### [INSTRUCTION]
Would you output the whole listing below, exactly as it reads?

### [MATERIAL PROVIDED]

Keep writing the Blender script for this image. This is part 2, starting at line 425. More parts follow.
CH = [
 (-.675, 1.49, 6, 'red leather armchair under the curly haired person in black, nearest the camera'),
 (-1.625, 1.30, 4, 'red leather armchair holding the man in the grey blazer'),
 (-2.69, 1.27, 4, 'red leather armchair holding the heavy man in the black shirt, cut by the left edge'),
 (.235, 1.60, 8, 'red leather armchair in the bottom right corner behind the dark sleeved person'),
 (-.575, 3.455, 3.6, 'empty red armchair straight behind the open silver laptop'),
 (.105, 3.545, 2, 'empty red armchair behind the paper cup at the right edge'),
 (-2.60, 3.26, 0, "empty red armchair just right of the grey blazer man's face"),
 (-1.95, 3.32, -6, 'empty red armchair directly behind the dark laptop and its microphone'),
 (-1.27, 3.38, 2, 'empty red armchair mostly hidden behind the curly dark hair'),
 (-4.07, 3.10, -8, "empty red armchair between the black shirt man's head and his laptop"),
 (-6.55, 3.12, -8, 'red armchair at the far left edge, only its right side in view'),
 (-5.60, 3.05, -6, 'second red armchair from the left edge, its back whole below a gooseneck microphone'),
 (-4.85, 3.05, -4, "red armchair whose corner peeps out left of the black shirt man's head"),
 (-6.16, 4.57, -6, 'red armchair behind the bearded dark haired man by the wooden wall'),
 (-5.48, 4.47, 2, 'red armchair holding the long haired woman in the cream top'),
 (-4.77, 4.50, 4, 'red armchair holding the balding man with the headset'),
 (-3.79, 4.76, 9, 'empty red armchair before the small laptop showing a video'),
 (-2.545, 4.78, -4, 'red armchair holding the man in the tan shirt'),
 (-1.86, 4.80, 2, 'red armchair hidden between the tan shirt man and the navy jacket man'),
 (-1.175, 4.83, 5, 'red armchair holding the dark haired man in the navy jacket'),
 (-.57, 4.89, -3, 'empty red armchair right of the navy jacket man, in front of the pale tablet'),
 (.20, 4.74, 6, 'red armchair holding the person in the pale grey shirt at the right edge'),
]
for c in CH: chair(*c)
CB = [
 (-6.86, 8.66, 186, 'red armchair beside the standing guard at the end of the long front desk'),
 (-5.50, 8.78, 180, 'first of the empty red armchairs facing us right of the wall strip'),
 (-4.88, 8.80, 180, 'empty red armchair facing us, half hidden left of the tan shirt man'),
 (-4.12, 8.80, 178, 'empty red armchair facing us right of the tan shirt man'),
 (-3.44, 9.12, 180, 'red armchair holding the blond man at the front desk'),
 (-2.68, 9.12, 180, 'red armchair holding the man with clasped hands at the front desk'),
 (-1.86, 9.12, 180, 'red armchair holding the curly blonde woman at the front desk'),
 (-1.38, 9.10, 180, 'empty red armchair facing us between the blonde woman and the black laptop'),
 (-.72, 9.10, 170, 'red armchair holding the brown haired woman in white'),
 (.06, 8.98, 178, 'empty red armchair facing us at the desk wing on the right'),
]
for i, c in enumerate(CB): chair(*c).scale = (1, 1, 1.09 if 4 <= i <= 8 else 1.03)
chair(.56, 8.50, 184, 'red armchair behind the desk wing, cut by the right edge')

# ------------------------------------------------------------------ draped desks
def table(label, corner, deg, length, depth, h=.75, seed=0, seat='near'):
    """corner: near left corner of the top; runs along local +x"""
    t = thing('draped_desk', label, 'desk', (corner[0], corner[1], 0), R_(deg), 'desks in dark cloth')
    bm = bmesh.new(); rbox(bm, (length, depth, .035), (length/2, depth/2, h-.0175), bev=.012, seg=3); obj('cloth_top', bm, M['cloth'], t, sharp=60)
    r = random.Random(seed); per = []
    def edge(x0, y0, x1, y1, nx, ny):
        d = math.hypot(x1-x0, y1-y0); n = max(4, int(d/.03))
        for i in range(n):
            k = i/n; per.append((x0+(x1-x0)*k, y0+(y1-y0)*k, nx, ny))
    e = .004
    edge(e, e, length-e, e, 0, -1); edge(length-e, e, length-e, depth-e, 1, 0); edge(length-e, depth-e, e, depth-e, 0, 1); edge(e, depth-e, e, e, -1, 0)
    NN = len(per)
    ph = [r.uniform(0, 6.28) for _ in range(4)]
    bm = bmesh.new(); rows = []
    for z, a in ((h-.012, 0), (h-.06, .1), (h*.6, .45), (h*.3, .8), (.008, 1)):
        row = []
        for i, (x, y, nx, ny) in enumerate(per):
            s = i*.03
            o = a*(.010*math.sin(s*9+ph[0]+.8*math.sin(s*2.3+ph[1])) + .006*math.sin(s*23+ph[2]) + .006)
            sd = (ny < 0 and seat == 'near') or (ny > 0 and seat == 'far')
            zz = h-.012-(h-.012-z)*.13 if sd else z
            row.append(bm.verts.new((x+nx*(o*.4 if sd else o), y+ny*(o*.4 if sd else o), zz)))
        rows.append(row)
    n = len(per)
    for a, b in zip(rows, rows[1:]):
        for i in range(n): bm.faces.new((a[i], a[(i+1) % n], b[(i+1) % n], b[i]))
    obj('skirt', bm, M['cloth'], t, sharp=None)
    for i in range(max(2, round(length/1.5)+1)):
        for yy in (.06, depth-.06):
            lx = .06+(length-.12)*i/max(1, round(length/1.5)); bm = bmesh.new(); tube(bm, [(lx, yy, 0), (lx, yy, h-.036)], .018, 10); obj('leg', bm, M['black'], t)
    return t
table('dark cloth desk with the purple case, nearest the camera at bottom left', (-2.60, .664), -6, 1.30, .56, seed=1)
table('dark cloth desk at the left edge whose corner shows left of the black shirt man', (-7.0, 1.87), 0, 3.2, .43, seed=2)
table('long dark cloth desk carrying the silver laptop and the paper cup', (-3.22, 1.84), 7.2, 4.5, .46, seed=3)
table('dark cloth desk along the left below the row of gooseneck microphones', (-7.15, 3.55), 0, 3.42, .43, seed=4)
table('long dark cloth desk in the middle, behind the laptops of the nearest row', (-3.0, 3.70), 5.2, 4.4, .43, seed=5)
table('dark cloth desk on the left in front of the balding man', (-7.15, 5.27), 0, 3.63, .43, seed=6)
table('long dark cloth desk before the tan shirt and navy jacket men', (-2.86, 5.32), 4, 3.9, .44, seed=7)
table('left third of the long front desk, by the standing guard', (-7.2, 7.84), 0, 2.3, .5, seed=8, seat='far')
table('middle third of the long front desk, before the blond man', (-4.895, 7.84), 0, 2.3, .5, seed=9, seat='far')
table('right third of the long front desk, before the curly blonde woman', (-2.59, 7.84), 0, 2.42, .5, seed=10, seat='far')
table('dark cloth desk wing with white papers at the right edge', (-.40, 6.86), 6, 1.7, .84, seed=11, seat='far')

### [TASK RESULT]
Keep writing the Blender script for this image. This is part 2, starting at line 425. More parts follow.
CH = [
 (-.675, 1.49, 6, 'red leather armchair under the curly haired person in black, nearest the camera'),
 (-1.625, 1.30, 4, 'red leather armchair holding the man in the grey blazer'),
 (-2.69, 1.27, 4, 'red leather armchair holding the heavy man in the black shirt, cut by the left edge'),
 (.235, 1.60, 8, 'red leather armchair in the bottom right corner behind the dark sleeved person'),
 (-.575, 3.455, 3.6, 'empty red armchair straight behind the open silver laptop'),
 (.105, 3.545, 2, 'empty red armchair behind the paper cup at the right edge'),
 (-2.60, 3.26, 0, "empty red armchair just right of the grey blazer man's face"),
 (-1.95, 3.32, -6, 'empty red armchair directly behind the dark laptop and its microphone'),
 (-1.27, 3.38, 2, 'empty red armchair mostly hidden behind the curly dark hair'),
 (-4.07, 3.10, -8, "empty red armchair between the black shirt man's head and his laptop"),
 (-6.55, 3.12, -8, 'red armchair at the far left edge, only its right side in view'),
 (-5.60, 3.05, -6, 'second red armchair from the left edge, its back whole below a gooseneck microphone'),
 (-4.85, 3.05, -4, "red armchair whose corner peeps out left of the black shirt man's head"),
 (-6.16, 4.57, -6, 'red armchair behind the bearded dark haired man by the wooden wall'),
 (-5.48, 4.47, 2, 'red armchair holding the long haired woman in the cream top'),
 (-4.77, 4.50, 4, 'red armchair holding the balding man with the headset'),
 (-3.79, 4.76, 9, 'empty red armchair before the small laptop showing a video'),
 (-2.545, 4.78, -4, 'red armchair holding the man in the tan shirt'),
 (-1.86, 4.80, 2, 'red armchair hidden between the tan shirt man and the navy jacket man'),
 (-1.175, 4.83, 5, 'red armchair holding the dark haired man in the navy jacket'),
 (-.57, 4.89, -3, 'empty red armchair right of the navy jacket man, in front of the pale tablet'),
 (.20, 4.74, 6, 'red armchair holding the person in the pale grey shirt at the right edge'),
]
for c in CH: chair(*c)
CB = [
 (-6.86, 8.66, 186, 'red armchair beside the standing guard at the end of the long front desk'),
 (-5.50, 8.78, 180, 'first of the empty red armchairs facing us right of the wall strip'),
 (-4.88, 8.80, 180, 'empty red armchair facing us, half hidden left of the tan shirt man'),
 (-4.12, 8.80, 178, 'empty red armchair facing us right of the tan shirt man'),
 (-3.44, 9.12, 180, 'red armchair holding the blond man at the front desk'),
 (-2.68, 9.12, 180, 'red armchair holding the man with clasped hands at the front desk'),
 (-1.86, 9.12, 180, 'red armchair holding the curly blonde woman at the front desk'),
 (-1.38, 9.10, 180, 'empty red armchair facing us between the blonde woman and the black laptop'),
 (-.72, 9.10, 170, 'red armchair holding the brown haired woman in white'),
 (.06, 8.98, 178, 'empty red armchair facing us at the desk wing on the right'),
]
for i, c in enumerate(CB): chair(*c).scale = (1, 1, 1.09 if 4 <= i <= 8 else 1.03)
chair(.56, 8.50, 184, 'red armchair behind the desk wing, cut by the right edge')

# ------------------------------------------------------------------ draped desks
def table(label, corner, deg, length, depth, h=.75, seed=0, seat='near'):
    """corner: near left corner of the top; runs along local +x"""
    t = thing('draped_desk', label, 'desk', (corner[0], corner[1], 0), R_(deg), 'desks in dark cloth')
    bm = bmesh.new(); rbox(bm, (length, depth, .035), (length/2, depth/2, h-.0175), bev=.012, seg=3); obj('cloth_top', bm, M['cloth'], t, sharp=60)
    r = random.Random(seed); per = []
    def edge(x0, y0, x1, y1, nx, ny):
        d = math.hypot(x1-x0, y1-y0); n = max(4, int(d/.03))
        for i in range(n):
            k = i/n; per.append((x0+(x1-x0)*k, y0+(y1-y0)*k, nx, ny))
    e = .004
    edge(e, e, length-e, e, 0, -1); edge(length-e, e, length-e, depth-e, 1, 0); edge(length-e, depth-e, e, depth-e, 0, 1); edge(e, depth-e, e, e, -1, 0)
    NN = len(per)
    ph = [r.uniform(0, 6.28) for _ in range(4)]
    bm = bmesh.new(); rows = []
    for z, a in ((h-.012, 0), (h-.06, .1), (h*.6, .45), (h*.3, .8), (.008, 1)):
        row = []
        for i, (x, y, nx, ny) in enumerate(per):
            s = i*.03
            o = a*(.010*math.sin(s*9+ph[0]+.8*math.sin(s*2.3+ph[1])) + .006*math.sin(s*23+ph[2]) + .006)
            sd = (ny < 0 and seat == 'near') or (ny > 0 and seat == 'far')
            zz = h-.012-(h-.012-z)*.13 if sd else z
            row.append(bm.verts.new((x+nx*(o*.4 if sd else o), y+ny*(o*.4 if sd else o), zz)))
        rows.append(row)
    n = len(per)
    for a, b in zip(rows, rows[1:]):
        for i in range(n): bm.faces.new((a[i], a[(i+1) % n], b[(i+1) % n], b[i]))
    obj('skirt', bm, M['cloth'], t, sharp=None)
    for i in range(max(2, round(length/1.5)+1)):
        for yy in (.06, depth-.06):
            lx = .06+(length-.12)*i/max(1, round(length/1.5)); bm = bmesh.new(); tube(bm, [(lx, yy, 0), (lx, yy, h-.036)], .018, 10); obj('leg', bm, M['black'], t)
    return t
table('dark cloth desk with the purple case, nearest the camera at bottom left', (-2.60, .664), -6, 1.30, .56, seed=1)
table('dark cloth desk at the left edge whose corner shows left of the black shirt man', (-7.0, 1.87), 0, 3.2, .43, seed=2)
table('long dark cloth desk carrying the silver laptop and the paper cup', (-3.22, 1.84), 7.2, 4.5, .46, seed=3)
table('dark cloth desk along the left below the row of gooseneck microphones', (-7.15, 3.55), 0, 3.42, .43, seed=4)
table('long dark cloth desk in the middle, behind the laptops of the nearest row', (-3.0, 3.70), 5.2, 4.4, .43, seed=5)
table('dark cloth desk on the left in front of the balding man', (-7.15, 5.27), 0, 3.63, .43, seed=6)
table('long dark cloth desk before the tan shirt and navy jacket men', (-2.86, 5.32), 4, 3.9, .44, seed=7)
table('left third of the long front desk, by the standing guard', (-7.2, 7.84), 0, 2.3, .5, seed=8, seat='far')
table('middle third of the long front desk, before the blond man', (-4.895, 7.84), 0, 2.3, .5, seed=9, seat='far')
table('right third of the long front desk, before the curly blonde woman', (-2.59, 7.84), 0, 2.42, .5, seed=10, seat='far')
table('dark cloth desk wing with white papers at the right edge', (-.40, 6.86), 6, 1.7, .84, seed=11, seat='far')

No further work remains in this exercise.